### Brief:
Begin with the first line below and retype each line exactly through the line containing "D = D - m * (1.4". Any pictures are to be left out.

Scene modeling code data
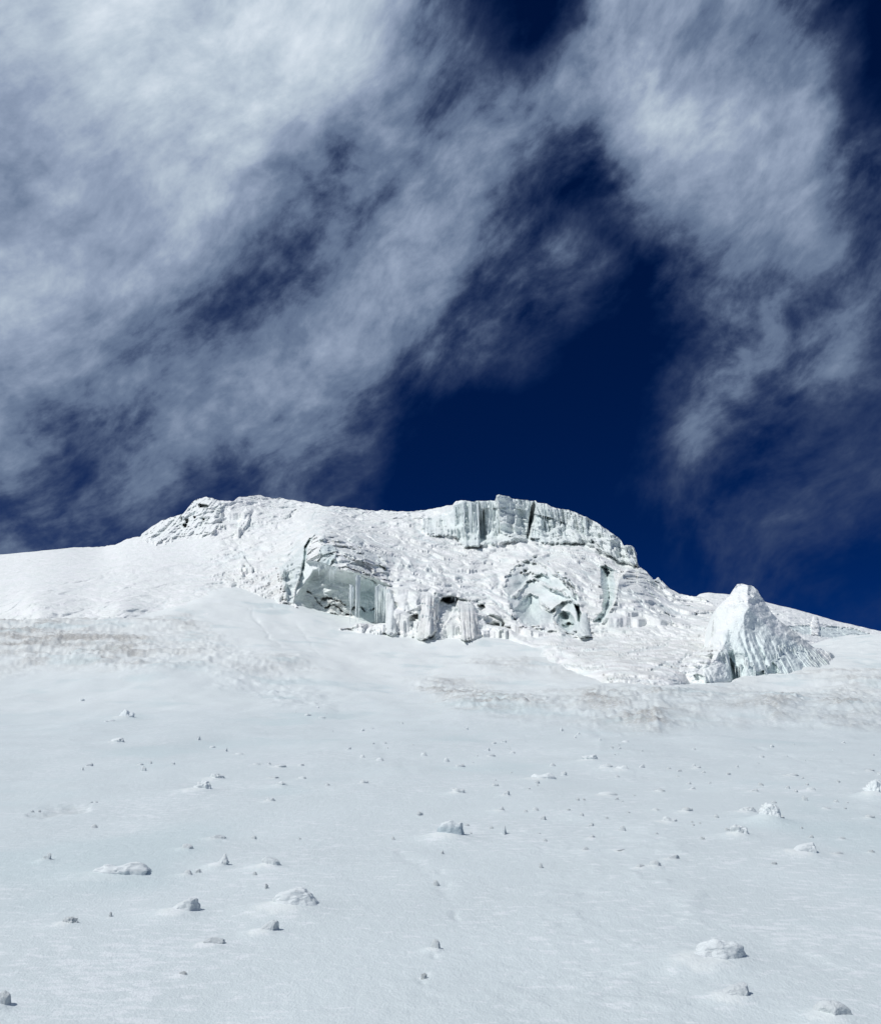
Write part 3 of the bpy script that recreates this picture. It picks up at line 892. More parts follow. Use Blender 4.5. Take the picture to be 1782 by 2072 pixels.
D = np.where(m > .01, D + m * (mw * (1.15 * flutes(.42, 301) + .7 * flutes(1.05, 303, .05) + .25 * flutes(2.4, 305, .07)) - 2.0 + 1.6 * np.clip(lx, 0, 1.3) - .45 * saw ** 2 + .12 * fbm(xw / .8, zw / .8, 319, 3)), D)
ICE = np.where(m > .5, .55, ICE)
m, _ = soft(c3((944, 190), (962, 150), (968, 185), (938, 330), (922, 395), (916, 380)), .9, 1, 5)
D = D + m * 2.6
ICE = np.maximum(ICE, m)
m, sd = soft(c3((978, 180), (1030, 300), (1042, 390), (935, 390), (950, 320)), 1.0, 1, 6)
D = D - m * (.9 - .8 * sstep(0, 20, GX - c3((985, 0))[0][0]))
ICE = np.maximum(ICE, m * .7)
m, _ = soft(c3((1540, 432), (1582, 434), (1608, 458), (1632, 575), (1575, 545)), 1.0, 1, 7)
D = D - m * (1.4 + .6 * flutes(1.5, 321, .05))

# --- left summit cliff
LEFT = c1((800, 372), (850, 330), (900, 300), (970, 262), (1030, 225), (1060, 180), (1110, 150), (1190, 150), (1240, 200), (1235, 300), (1195, 345), (1120, 365), (1000, 378), (900, 405), (840, 402))
ml, _ = soft(LEFT, 7, 7, 11)
D = D - ml * (1.0 * flutes(.55, 331, .12) + .7 * flutes(1.3, 333, .12) + .35 * ridged(xw / 1.6, zw / 1.3, 335, 3))
ICE = np.maximum(ICE, ml * .12)
for hp in ((1108, 195, 1165, 215), (1030, 275, 1050, 300), (1005, 262, 1022, 285), (1020, 305, 1042, 325), (1128, 270, 1142, 285), (1080, 262, 1092, 276)):
    m, _ = soft(c1((hp[0], hp[1]), (hp[2], hp[1] + 4), (hp[2] - 4, hp[3]), (hp[0] + 6, hp[3])), .9, 1.5, int(hp[0]))
    D = D + m * 2.4
m, _ = soft(c1((1345, 260), (1372, 210), (1395, 240), (1385, 300), (1350, 330), (1320, 345)), 1.5, 2, 13)
D = D - m * (.9 + .7 * flutes(1.6, 337, .2))
m, _ = soft(c1((1630, 230), (1650, 225), (1640, 255), (1610, 275), (1590, 280)), 1.0, .8, 14)
D = D + m * 1.0
m, _ = soft(c1((1330, 520), (1355, 478), (1380, 520), (1410, 550), (1350, 575)), 1.2, 1.5, 15)
D = D - m * 1.5
m, _ = soft(c1((1345, 545), (1365, 530), (1372, 560), (1350, 570)), .8, .5, 16)
D = D + m * 1.6
# coarse rubble left of the cave
RUB = c1((1180, 590), (1290, 545), (1450, 570), (1575, 560), (1590, 640), (1580, 760), (1500, 725), (1400, 690), (1290, 655))
m, _ = soft(RUB, 14, 6, 17)
r1, _, _ = worley(xw / .8 + .5 * fbm(xw / .9, zw / .9, 342, 3), zw / .5 + .5 * fbm(xw / .9 + 4, zw / .9, 344, 3), 341)
D = D - m * (.5 * (1 - r1) ** 2 + .30 * ridged(xw / .5, zw / .4, 343, 3))
DRT = np.maximum(DRT, m * .34 * sstep(.25, .75, r1))

# --- ice cave: dome, crack, hollow, window, curtains
DOME = c2((588, 545), (592, 470), (606, 400), (650, 365), (690, 352), (740, 362), (800, 395), (870, 420), (960, 470), (1060, 530), (1115, 580), (1135, 690), (1060, 670), (1000, 640), (930, 612), (860, 606), (790, 590), (720, 560), (650, 538))
md, sdm = soft(DOME, 2.0, 1.5, 21)
b1, b2, bid = worley(xw / 1.55 + .3 * fbm(xw, zw, 345, 2), zw / 1.25, 347)
D = np.where(md > .01, D - md * (.9 + 1.1 * (bid - .5) + .55 * b1 - .5 * sstep(0, .12, b2 - b1)), D)
ICE = np.maximum(ICE, md * sstep(.45, .75, bid) * (GX < 735) * .9)
steps = (zw * 1.0 + .2 * fbm(xw / 1.5, zw, 349, 2)) / .9
D = D - md * .30 * (steps - np.floor(steps))
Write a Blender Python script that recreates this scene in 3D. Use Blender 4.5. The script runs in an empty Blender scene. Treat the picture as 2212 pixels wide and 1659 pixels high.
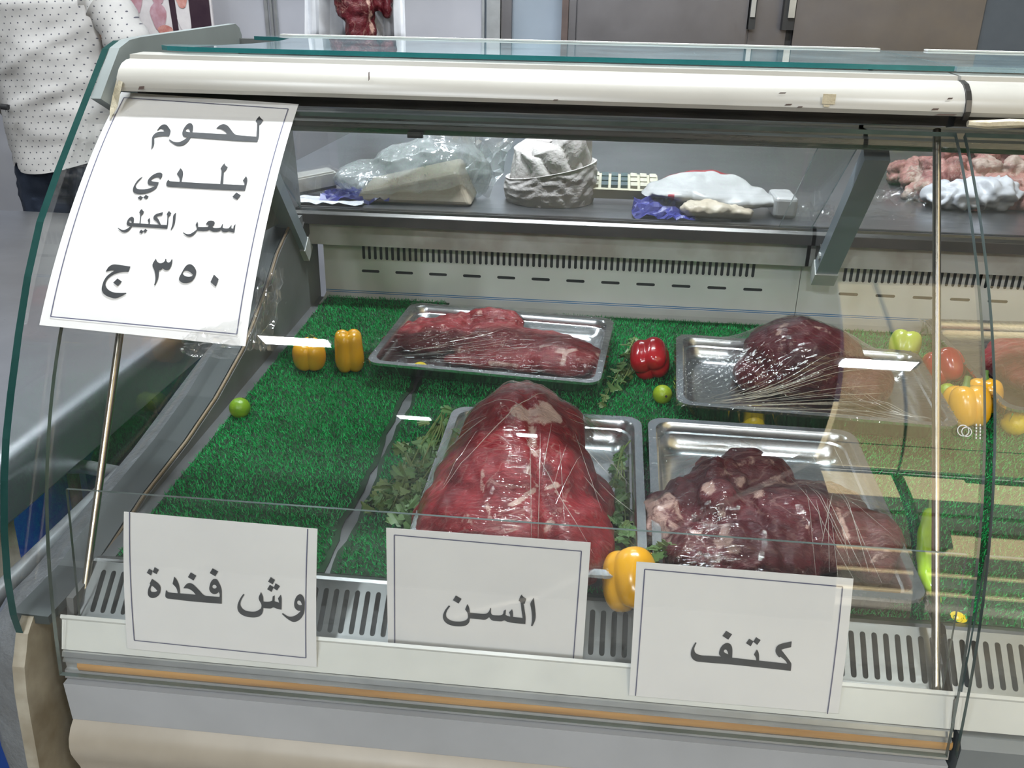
import bpy, bmesh, math, random
import numpy as np
from mathutils import Vector, Matrix, Euler, noise
from mathutils.geometry import tessellate_polygon
from mathutils.bvhtree import BVHTree

# ------------------------------------------------------------------ camera
scene = bpy.context.scene
FPX = 1948.0                      # focal length in pixels of the 2212 px wide frame
CAM = Vector((0.55, 0.0, 1.50))
yaw, pitch, roll = math.radians(5.708), math.radians(23.40), math.radians(1.1025)
FW = Vector((-math.sin(yaw)*math.cos(pitch), math.cos(yaw)*math.cos(pitch), -math.sin(pitch)))
_r0 = Vector((math.cos(yaw), math.sin(yaw), 0)); _u0 = _r0.cross(FW)
RT = math.cos(roll)*_r0 + math.sin(roll)*_u0
UP = -math.sin(roll)*_r0 + math.cos(roll)*_u0
cd = bpy.data.cameras.new('camera'); cam = bpy.data.objects.new('camera', cd)
scene.collection.objects.link(cam)
cam.matrix_world = Matrix(((RT.x, UP.x, -FW.x, CAM.x), (RT.y, UP.y, -FW.y, CAM.y), (RT.z, UP.z, -FW.z, CAM.z), (0, 0, 0, 1)))
cd.sensor_width = 36.0; cd.lens = 36.0*FPX/2212.0; cd.clip_start = 0.02; cd.clip_end = 200
scene.camera = cam

# ------------------------------------------------------------------ world, sun, exposure
w = bpy.data.worlds.new('world'); scene.world = w; w.use_nodes = True
bg = w.node_tree.nodes['Background']; bg.inputs['Color'].default_value = (0.62, 0.72, 0.9, 1); bg.inputs['Strength'].default_value = 1.0
sd = bpy.data.lights.new('sun', 'SUN'); sd.energy = 75.0; sd.color = (1.0, 0.94, 0.80); sd.angle = 0.01
sun = bpy.data.objects.new('sun', sd); scene.collection.objects.link(sun)
sun.rotation_euler = Vector((-0.35, -0.55, -0.85)).to_track_quat('-Z', 'Y').to_euler()
sun.location = (2, -8, 8)
vs = scene.view_settings
scene.display_settings.display_device = 'sRGB'
vs.view_transform = 'Standard'; vs.look = 'None'; vs.gamma = 1.0; vs.exposure = -1.35; vs.use_curve_mapping = False
scene.cycles.transparent_max_bounces = 32
scene.cycles.max_bounces = 8
scene.cycles.sample_clamp_indirect = 6.0
scene.cycles.caustics_reflective = False
scene.cycles.caustics_refractive = False
try:
    scene.cycles.use_denoising = True
except Exception:
    pass

rnd = random.Random(7)
COL = scene.collection

def at(px, py, x=None, y=None, z=None):
    """the world point seen at photograph pixel px, py on the plane x=, y= or z="""
    d = (px-1106)/FPX*RT - (py-829.5)/FPX*UP + FW
    if y is not None: t = (y-CAM.y)/d.y
    elif x is not None: t = (x-CAM.x)/d.x
    else: t = (z-CAM.z)/d.z
    return CAM + t*d

DS = 0.053                                   # slope of the display deck
def deckz(y): return 0.905 + DS*(y-0.80)
TH = math.atan(DS)

# ------------------------------------------------------------------ materials
MATS = {}
def _nt(name):
    m = bpy.data.materials.new(name); m.use_nodes = True
    nt = m.node_tree; nt.nodes.clear()
    out = nt.nodes.new('ShaderNodeOutputMaterial')
    MATS[name] = m
    return m, nt, out
def N(nt, typ, **kw):
    n = nt.nodes.new(typ)
    for k, v in kw.items():
        if k.startswith('i_'):
            n.inputs[k[2:].replace('_', ' ')].default_value = v
        else: setattr(n, k, v)
    return n
def L(nt, a, b): nt.links.new(a, b)
def col(c): return (c[0], c[1], c[2], 1.0)
def ramp(nt, fac, stops):
    r = nt.nodes.new('ShaderNodeValToRGB'); e = r.color_ramp.elements
    while len(e) > 1: e.remove(e[0])
    e[0].position = stops[0][0]; e[0].color = col(stops[0][1])
    for p, c in stops[1:]:
        q = e.new(p); q.color = col(c)
    L(nt, fac, r.inputs['Fac']); return r
def objco(nt, scale=(1, 1, 1), rot=(0, 0, 0), world=False):
    tc = N(nt, 'ShaderNodeTexCoord')
    mp = N(nt, 'ShaderNodeMapping'); mp.inputs['Scale'].default_value = scale; mp.inputs['Rotation'].default_value = rot
    if world:
        g = N(nt, 'ShaderNodeNewGeometry'); L(nt, g.outputs['Position'], mp.inputs['Vector'])
    else: L(nt, tc.outputs['Object'], mp.inputs['Vector'])
    return mp.outputs['Vector']
def noise_tex(nt, vec, scale, detail=4, rough=0.55, dist=0.0):
    n = N(nt, 'ShaderNodeTexNoise'); n.inputs['Scale'].default_value = scale; n.inputs['Detail'].default_value = detail
    n.inputs['Roughness'].default_value = rough; n.inputs['Distortion'].default_value = dist
    L(nt, vec, n.inputs['Vector']); return n.outputs['Fac']
def bump(nt, h, strength=0.2, dist=0.01):
    b = N(nt, 'ShaderNodeBump'); b.inputs['Strength'].default_value = strength; b.inputs['Distance'].default_value = dist
    L(nt, h, b.inputs['Height']); return b.outputs['Normal']
def mat(name, c1, c2=None, scale=8, rough=0.5, metal=0.0, bumpk=0.0, bscale=None, stretch=(1, 1, 1), lo=0.35, hi=0.65, spec=0.5, coat=0.0, sss=0.0, detail=4, trans=0.0):
    """principled material whose colour wanders between c1 and c2 with noise"""
    m, nt, out = _nt(name)
    p = N(nt, 'ShaderNodeBsdfPrincipled'); L(nt, p.outputs[0], out.inputs['Surface'])
    p.inputs['Roughness'].default_value = rough; p.inputs['Metallic'].default_value = metal
    p.inputs['Specular IOR Level'].default_value = spec; p.inputs['Coat Weight'].default_value = coat
    if sss:
        p.inputs['Subsurface Weight'].default_value = sss; p.inputs['Subsurface Radius'].default_value = (0.01, 0.004, 0.003); p.inputs['Subsurface Scale'].default_value = 0.5
    v = objco(nt, stretch, world=True)
    c2 = c2 or tuple(x*0.85 for x in c1)
    f = noise_tex(nt, v, scale, detail)
    r = ramp(nt, f, [(lo, c1), (hi, c2)]); L(nt, r.outputs['Color'], p.inputs['Base Color'])
    if bumpk:
        f2 = noise_tex(nt, v, bscale or scale*4, 3); L(nt, bump(nt, f2, bumpk, 0.004), p.inputs['Normal'])
    return m
def brushed(name, c, rough=0.3, scale=40, stretch=(0.3, 12, 12), k=0.06):
    m, nt, out = _nt(name)
    p = N(nt, 'ShaderNodeBsdfPrincipled'); L(nt, p.outputs[0], out.inputs['Surface'])
    p.inputs['Metallic'].default_value = 1.0
    v = objco(nt, stretch, world=True)
    f = noise_tex(nt, v, scale, 5, 0.6)
    v2 = objco(nt, (1, 1, 1), world=True); f2 = noise_tex(nt, v2, 5, 4)
    r = ramp(nt, f2, [(0.3, tuple(x*0.82 for x in c)), (0.7, c)]); L(nt, r.outputs['Color'], p.inputs['Base Color'])
    mr = N(nt, 'ShaderNodeMapRange'); mr.inputs['To Min'].default_value = rough*0.75; mr.inputs['To Max'].default_value = rough*1.35
    L(nt, f, mr.inputs['Value']); L(nt, mr.outputs[0], p.inputs['Roughness'])
    L(nt, bump(nt, f, k, 0.002), p.inputs['Normal'])
    return m
def clear(name, tint=(0.94, 0.975, 0.96), f0=0.045, streak=0.0, sscale=90, sdir=(1.5, 40, 1.5), rough=0.0, bumpk=0.0, bscale=30, stretch=(1, 1, 1), haze=0.0, hazecol=(0.8, 0.82, 0.82), rot=(0, 0, 0)):
    """thin clear sheet: what lies behind shows through, mirror reflection by angle, optional dust haze or painted glint"""
    m, nt, out = _nt(name)
    tr = N(nt, 'ShaderNodeBsdfTransparent'); tr.inputs['Color'].default_value = col(tint)
    gl = N(nt, 'ShaderNodeBsdfGlossy'); gl.inputs['Roughness'].default_value = rough; gl.inputs['Color'].default_value = (1, 1, 1, 1)
    lw = N(nt, 'ShaderNodeLayerWeight'); lw.inputs['Blend'].default_value = 0.5
    pw = N(nt, 'ShaderNodeMath', operation='POWER'); pw.inputs[1].default_value = 5.0; L(nt, lw.outputs['Facing'], pw.inputs[0])
    ma = N(nt, 'ShaderNodeMath', operation='MULTIPLY_ADD'); ma.inputs[1].default_value = 1-f0; ma.inputs[2].default_value = f0; L(nt, pw.outputs[0], ma.inputs[0])
    mx = N(nt, 'ShaderNodeMixShader'); fac_out = ma.outputs[0]
    if streak:
        sv = objco(nt, sdir, rot, world=True); sf = noise_tex(nt, sv, sscale/40, 3, 0.6, 0.3)
        bv_ = objco(nt, (1, 1, 1), world=True); bf = noise_tex(nt, bv_, 14, 2)
        sr = ramp(nt, sf, [(0.56, (0, 0, 0)), (0.72, (1, 1, 1))]); br = ramp(nt, bf, [(0.42, (0.05, 0.05, 0.05)), (0.62, (1, 1, 1))])
        ml = N(nt, 'ShaderNodeMath', operation='MULTIPLY'); L(nt, sr.outputs['Color'], ml.inputs[0]); L(nt, br.outputs['Color'], ml.inputs[1])
        m3_ = N(nt, 'ShaderNodeMath', operation='MULTIPLY_ADD'); L(nt, ml.outputs[0], m3_.inputs[0]); m3_.inputs[1].default_value = streak; L(nt, ma.outputs[0], m3_.inputs[2])
        m3_.use_clamp = True; fac_out = m3_.outputs[0]
    L(nt, fac_out, mx.inputs[0])
    first = tr
    if haze:
        df = N(nt, 'ShaderNodeBsdfDiffuse'); df.inputs['Color'].default_value = col(hazecol)
        hz = N(nt, 'ShaderNodeMixShader')
        v = objco(nt, (1, 1, 1), world=True); f = noise_tex(nt, v, 9, 5, 0.6)
        mr = N(nt, 'ShaderNodeMapRange'); mr.inputs['From Min'].default_value = 0.35; mr.inputs['From Max'].default_value = 0.75
        mr.inputs['To Min'].default_value = haze*0.5; mr.inputs['To Max'].default_value = haze*1.5
        L(nt, f, mr.inputs['Value']); L(nt, mr.outputs[0], hz.inputs[0]); L(nt, tr.outputs[0], hz.inputs[1]); L(nt, df.outputs[0], hz.inputs[2]); first = hz
    L(nt, first.outputs[0], mx.inputs[1]); L(nt, gl.outputs[0], mx.inputs[2])
    if bumpk:
        v = objco(nt, stretch, rot, world=True); f = noise_tex(nt, v, bscale, 3, 0.5, 0.4)
        n = bump(nt, f, bumpk, 0.01); L(nt, n, gl.inputs['Normal'])
    L(nt, mx.outputs[0], out.inputs['Surface'])
    return m
def emit(name, c, s):
    m, nt, out = _nt(name); e = N(nt, 'ShaderNodeEmission'); e.inputs['Color'].default_value = col(c); e.inputs['Strength'].default_value = s
    L(nt, e.outputs[0], out.inputs['Surface']); return m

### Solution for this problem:
Write part 3 of the bpy script that recreates this picture. It picks up at line 892. More parts follow. Use Blender 4.5. Take the picture to be 1782 by 2072 pixels.
D = np.where(m > .01, D + m * (mw * (1.15 * flutes(.42, 301) + .7 * flutes(1.05, 303, .05) + .25 * flutes(2.4, 305, .07)) - 2.0 + 1.6 * np.clip(lx, 0, 1.3) - .45 * saw ** 2 + .12 * fbm(xw / .8, zw / .8, 319, 3)), D)
ICE = np.where(m > .5, .55, ICE)
m, _ = soft(c3((944, 190), (962, 150), (968, 185), (938, 330), (922, 395), (916, 380)), .9, 1, 5)
D = D + m * 2.6
ICE = np.maximum(ICE, m)
m, sd = soft(c3((978, 180), (1030, 300), (1042, 390), (935, 390), (950, 320)), 1.0, 1, 6)
D = D - m * (.9 - .8 * sstep(0, 20, GX - c3((985, 0))[0][0]))
ICE = np.maximum(ICE, m * .7)
m, _ = soft(c3((1540, 432), (1582, 434), (1608, 458), (1632, 575), (1575, 545)), 1.0, 1, 7)
D = D - m * (1.4 + .6 * flutes(1.5, 321, .05))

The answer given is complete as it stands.